Non c’è nessun motivo per mettere freno alla determinazione con cui la Regione Lazio impone dei limiti e delle nuove regole alle captazioni dal Lago di Bracciano. Lo ha stabilito con un’ordinanza il Giudice del Tribunale Superiore delle Acque Pubbliche di Roma che ha respinto la domanda di sospensione cautelare avanzata da Acea Ato 2 e sostenuta anche da Roma Capitale.
Non vuol dire che ci sarà uno stop definitivo alle captazioni, ma che queste dovranno essere attivate nel rispetto delle oscillazioni del lago, solo in casi di effettiva emergenza, e, soprattutto, dovranno essere autorizzate per scritto dalla stessa Regione Lazio.
La parola del giudice
Questo infatti è quanto è stato stabilito dalla determinazione dirigenziale con cui, alla fine di dicembre del 2017 la Regione Lazio ha cercato di regolare la questione del Lago di Bracciano. Un provvedimento che non era piaciuto al gestore del servizio idrico, Acea Ato 2, che pur avendo interrotto volontariamente le captazioni dal lago di Bracciano già a settembre, quando il braccio di ferro tra Virginia Raggi e Nicola Zingaretti aveva raggiunto il suo culmine al termine della estate più siccitosa degli ultimi venti anni, aveva deciso di opporsi con tutti i mezzi a quella nuova forma di regolazione delle captazioni dal lago di Bracciano.

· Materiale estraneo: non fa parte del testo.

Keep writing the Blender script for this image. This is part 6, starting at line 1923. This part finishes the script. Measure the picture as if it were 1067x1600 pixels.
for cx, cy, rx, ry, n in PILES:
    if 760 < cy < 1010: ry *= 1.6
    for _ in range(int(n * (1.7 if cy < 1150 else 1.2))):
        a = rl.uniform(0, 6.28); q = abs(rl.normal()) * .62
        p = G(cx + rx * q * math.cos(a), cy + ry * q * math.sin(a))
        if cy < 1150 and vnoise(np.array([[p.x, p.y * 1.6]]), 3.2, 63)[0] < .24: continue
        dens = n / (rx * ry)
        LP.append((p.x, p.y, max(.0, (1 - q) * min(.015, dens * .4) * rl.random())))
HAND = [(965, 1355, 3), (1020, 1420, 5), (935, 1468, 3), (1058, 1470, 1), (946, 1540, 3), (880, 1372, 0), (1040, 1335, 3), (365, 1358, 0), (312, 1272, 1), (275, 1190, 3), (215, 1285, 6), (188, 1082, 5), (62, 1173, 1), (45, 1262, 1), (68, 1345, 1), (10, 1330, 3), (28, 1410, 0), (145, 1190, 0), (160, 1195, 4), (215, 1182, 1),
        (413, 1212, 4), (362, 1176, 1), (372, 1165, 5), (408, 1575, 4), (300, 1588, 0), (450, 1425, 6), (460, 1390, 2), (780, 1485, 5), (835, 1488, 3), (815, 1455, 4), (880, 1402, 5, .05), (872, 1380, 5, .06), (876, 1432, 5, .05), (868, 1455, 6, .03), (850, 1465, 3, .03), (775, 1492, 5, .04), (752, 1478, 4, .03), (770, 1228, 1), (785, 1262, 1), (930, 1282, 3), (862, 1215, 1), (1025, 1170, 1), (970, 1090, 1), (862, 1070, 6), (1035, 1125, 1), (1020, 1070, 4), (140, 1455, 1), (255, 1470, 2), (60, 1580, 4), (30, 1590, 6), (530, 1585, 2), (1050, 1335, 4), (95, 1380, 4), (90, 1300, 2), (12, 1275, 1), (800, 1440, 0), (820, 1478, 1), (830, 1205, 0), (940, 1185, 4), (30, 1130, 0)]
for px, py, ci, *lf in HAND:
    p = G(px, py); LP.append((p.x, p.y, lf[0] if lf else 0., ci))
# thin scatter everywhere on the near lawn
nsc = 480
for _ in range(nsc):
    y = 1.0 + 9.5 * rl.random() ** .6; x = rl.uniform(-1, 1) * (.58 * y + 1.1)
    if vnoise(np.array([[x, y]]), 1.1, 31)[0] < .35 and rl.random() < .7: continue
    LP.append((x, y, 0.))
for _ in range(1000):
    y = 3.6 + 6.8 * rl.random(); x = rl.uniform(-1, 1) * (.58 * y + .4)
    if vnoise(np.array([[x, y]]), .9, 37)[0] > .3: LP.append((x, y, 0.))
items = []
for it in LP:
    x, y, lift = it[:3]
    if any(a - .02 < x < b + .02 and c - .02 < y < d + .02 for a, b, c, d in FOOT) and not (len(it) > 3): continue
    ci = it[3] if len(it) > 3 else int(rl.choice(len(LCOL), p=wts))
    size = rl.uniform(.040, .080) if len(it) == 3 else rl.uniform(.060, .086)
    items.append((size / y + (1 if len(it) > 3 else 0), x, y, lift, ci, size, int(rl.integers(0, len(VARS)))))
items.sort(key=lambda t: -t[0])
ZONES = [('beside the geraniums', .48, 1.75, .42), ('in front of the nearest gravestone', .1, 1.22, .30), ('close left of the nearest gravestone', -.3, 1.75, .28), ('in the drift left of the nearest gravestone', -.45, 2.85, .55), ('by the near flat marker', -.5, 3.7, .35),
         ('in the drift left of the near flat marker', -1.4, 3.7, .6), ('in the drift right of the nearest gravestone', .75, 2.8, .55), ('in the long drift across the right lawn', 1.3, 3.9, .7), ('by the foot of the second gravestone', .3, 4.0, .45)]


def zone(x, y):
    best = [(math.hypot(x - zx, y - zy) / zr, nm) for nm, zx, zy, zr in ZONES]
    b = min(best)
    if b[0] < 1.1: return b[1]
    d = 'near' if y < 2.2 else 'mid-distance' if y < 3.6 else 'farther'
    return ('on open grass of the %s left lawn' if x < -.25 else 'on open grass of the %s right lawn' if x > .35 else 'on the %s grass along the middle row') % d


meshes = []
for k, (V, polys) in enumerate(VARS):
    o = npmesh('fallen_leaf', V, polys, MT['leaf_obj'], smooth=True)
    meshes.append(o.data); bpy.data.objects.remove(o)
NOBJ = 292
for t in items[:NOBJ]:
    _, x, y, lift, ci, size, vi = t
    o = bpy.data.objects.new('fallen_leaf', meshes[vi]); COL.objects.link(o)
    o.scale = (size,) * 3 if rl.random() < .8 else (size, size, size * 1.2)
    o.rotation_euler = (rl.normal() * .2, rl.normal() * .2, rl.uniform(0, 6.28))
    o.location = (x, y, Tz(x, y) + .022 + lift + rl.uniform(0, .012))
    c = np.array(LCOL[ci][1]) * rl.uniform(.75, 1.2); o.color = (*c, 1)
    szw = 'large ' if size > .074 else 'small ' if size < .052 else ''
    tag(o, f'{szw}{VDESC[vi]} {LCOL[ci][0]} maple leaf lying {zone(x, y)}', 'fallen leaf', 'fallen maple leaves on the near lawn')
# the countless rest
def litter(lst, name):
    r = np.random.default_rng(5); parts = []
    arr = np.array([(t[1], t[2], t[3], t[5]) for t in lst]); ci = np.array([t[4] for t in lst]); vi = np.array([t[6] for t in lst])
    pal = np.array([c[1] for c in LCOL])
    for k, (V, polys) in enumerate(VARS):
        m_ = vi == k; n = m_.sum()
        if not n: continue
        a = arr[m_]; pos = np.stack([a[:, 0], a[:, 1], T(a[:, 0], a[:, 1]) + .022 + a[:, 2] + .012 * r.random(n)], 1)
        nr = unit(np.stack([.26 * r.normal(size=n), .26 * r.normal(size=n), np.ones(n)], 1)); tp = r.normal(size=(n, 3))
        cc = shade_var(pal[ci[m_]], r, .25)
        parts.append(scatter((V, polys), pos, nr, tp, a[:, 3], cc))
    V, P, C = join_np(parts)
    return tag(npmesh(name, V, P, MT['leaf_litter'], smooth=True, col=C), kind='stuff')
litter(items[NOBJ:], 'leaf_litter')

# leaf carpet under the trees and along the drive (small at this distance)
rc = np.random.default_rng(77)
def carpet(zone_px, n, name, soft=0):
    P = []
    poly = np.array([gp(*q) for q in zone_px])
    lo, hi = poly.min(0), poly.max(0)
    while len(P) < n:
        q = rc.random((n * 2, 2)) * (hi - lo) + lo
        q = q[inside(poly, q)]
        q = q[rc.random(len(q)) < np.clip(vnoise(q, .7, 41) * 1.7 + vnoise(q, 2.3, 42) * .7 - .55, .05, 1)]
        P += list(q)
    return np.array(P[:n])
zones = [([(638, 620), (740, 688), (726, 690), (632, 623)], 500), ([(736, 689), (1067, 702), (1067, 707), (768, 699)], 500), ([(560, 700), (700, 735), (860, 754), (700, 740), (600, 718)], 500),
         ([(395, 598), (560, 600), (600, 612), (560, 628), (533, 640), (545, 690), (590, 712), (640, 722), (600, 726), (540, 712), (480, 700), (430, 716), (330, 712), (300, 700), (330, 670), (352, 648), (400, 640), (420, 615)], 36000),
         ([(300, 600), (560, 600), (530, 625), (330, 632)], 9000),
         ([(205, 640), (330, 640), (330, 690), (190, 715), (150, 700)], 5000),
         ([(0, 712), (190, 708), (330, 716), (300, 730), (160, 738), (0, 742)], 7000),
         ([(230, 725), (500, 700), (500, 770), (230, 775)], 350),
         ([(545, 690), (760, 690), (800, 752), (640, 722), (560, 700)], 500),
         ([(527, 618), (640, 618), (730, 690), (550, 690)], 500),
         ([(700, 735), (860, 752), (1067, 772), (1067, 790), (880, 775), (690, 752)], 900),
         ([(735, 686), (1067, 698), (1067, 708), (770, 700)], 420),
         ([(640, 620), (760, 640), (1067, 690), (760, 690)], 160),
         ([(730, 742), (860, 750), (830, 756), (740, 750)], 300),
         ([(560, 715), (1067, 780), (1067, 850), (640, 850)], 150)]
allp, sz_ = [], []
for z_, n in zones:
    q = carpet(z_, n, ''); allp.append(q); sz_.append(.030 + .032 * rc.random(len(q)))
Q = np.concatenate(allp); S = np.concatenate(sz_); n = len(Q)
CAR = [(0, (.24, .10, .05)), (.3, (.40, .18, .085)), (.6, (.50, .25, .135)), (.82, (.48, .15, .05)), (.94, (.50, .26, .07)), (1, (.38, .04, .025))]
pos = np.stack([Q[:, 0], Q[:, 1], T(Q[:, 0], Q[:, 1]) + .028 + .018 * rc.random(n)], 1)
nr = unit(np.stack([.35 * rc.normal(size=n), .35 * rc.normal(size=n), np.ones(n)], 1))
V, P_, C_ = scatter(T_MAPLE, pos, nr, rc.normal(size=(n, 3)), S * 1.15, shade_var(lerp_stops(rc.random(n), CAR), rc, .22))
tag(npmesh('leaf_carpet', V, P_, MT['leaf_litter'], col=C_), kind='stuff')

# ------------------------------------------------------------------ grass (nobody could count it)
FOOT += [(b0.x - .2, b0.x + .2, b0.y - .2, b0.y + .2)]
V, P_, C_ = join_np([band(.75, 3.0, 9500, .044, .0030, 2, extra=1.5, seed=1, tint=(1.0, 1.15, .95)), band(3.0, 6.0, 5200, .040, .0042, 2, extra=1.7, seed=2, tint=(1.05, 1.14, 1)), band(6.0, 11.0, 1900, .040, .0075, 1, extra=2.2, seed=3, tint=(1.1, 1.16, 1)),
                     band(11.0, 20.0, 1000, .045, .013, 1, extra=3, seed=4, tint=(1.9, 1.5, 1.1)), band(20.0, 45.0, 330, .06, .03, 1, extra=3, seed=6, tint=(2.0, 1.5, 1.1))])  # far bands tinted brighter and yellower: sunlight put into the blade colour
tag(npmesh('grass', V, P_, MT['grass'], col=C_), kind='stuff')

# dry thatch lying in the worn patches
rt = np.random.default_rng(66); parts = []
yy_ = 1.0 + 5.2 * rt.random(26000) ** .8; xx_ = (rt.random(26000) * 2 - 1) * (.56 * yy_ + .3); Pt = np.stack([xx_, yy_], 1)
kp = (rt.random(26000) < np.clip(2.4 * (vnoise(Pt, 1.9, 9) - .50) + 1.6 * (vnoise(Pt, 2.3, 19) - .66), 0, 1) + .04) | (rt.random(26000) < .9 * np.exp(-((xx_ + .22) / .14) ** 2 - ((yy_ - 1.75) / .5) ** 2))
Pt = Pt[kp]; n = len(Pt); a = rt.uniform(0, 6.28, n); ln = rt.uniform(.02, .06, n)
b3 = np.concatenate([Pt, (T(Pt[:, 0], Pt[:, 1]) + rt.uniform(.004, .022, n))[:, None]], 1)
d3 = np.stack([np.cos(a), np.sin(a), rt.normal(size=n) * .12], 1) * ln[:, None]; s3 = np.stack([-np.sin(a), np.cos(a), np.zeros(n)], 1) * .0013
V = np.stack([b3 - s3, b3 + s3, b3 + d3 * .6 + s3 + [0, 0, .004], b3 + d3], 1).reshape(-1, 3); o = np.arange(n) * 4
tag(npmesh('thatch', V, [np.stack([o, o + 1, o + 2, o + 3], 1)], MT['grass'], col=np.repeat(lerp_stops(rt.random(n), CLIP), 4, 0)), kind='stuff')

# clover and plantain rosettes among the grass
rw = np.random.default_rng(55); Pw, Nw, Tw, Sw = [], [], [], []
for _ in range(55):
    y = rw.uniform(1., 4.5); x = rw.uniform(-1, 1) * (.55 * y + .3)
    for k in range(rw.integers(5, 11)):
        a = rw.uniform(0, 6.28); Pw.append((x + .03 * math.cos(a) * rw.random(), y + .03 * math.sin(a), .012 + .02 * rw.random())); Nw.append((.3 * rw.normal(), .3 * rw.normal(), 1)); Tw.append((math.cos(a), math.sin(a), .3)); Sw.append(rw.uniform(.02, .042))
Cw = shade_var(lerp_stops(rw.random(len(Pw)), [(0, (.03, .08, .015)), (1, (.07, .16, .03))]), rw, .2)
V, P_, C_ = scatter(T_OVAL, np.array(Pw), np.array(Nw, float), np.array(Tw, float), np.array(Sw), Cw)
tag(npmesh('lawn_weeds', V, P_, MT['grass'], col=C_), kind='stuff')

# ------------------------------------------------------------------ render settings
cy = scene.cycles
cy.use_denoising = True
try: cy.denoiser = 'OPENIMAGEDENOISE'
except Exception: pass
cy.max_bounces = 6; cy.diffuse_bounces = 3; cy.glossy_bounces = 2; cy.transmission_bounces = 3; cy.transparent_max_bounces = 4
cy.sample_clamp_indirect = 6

Non tanto perché con lo stop delle captazioni Roma avrebbe rischiato il black-out idrico, ma perché la nuova determinazione, con le nuove regole, e soprattutto, con quella autorizzazione obbligatoria da richiedere alla Regione, metteva a rischio un asset dell’azienda.
Zingaretti esulta
“Una vittoria dei cittadini e dell'ambiente dell'idea del valore dell'acqua pubblica. Ora bisogna continuare a cambiare tutto con investimenti per un nuovo modello sostenibile sulla rete e la qualita' dell'acqua. Questa e' la via giusta" scrive su Facebook il presidente della Regione Lazio, Nicola Zingaretti.
Un sistema da rivedere
Che ci sia qualcosa da rivedere nel sistema idrico romano e, piu’ in generale romano è sicuro. Basta pensare ai dati sulla dispersione idrica, ancora molto alti che producono uno sperpero enorme di risorse idriche.
I dati presentati nel corso della riunione di Bacino dell’Appennino Centrale parlano chiaro. “Nei circa 80.000 km di reti comunali dell’Italia centrale la media delle perdite è del 47,4 per cento contro una media nazionale che è del 41 per cento. Per ogni litro di acqua immesso nella rete - ha spiegato il Segretario Generale dell’Autorità di Bacino, Erasmo D'Angelis - quasi metà si perde in tubi colabrodo vecchi in media oltre il limite dei 40 anni, con quote che, in alcuni casi, arrivano anche oltre 80”.
È davvero inammissibile che questa acqua sia sprecata, “non solo per il danno diretto in termini ambientali, ma anche per i costi che sono ad essa collegati. Dietro a questo spreco, c’è infatti il lavoro delle aziende che gestiscono il servizio e un enorme impatto in termini e di consumi energetici” ha spiegato D'Angelis. Il flusso idrico che viene disperso è pari a circa 20mila litri al secondo, in pratica dieci volte tanto quanto veniva captato dal Lago di Bracciano nei momenti di picco dei consumi.
Qualcosa in più di un tubo che perde
Non è però solo una questione di dispersione e di perdite. La crisi del lago di Bracciano ha infatti mostrato anche la vulnerabilità nel meccanismo di gestione che non riesce a tener conto, in maniera coerente della disponibilità di acqua da un lato e nella esigenza degli utenti dall’altro. In altri termini del Bilancio Idrico delle città.
Proprio per cercare di andare a verso modelli di gestione più intelligenti delle risorse, il Ministero dell’Ambiente sta dando un forte impulso alla realizzazione degli Osservatori distrettuali permanenti per gli utilizzi idrici, che dovranno cercare di mettere a punto dei modelli, e dei sistemi in grado di prevedere l’insorgenza di eventuali crisi e di riuscire ad avere strumenti che permettano di gestire in maniera più razionale una risorsa che sta diventando sempre più rara.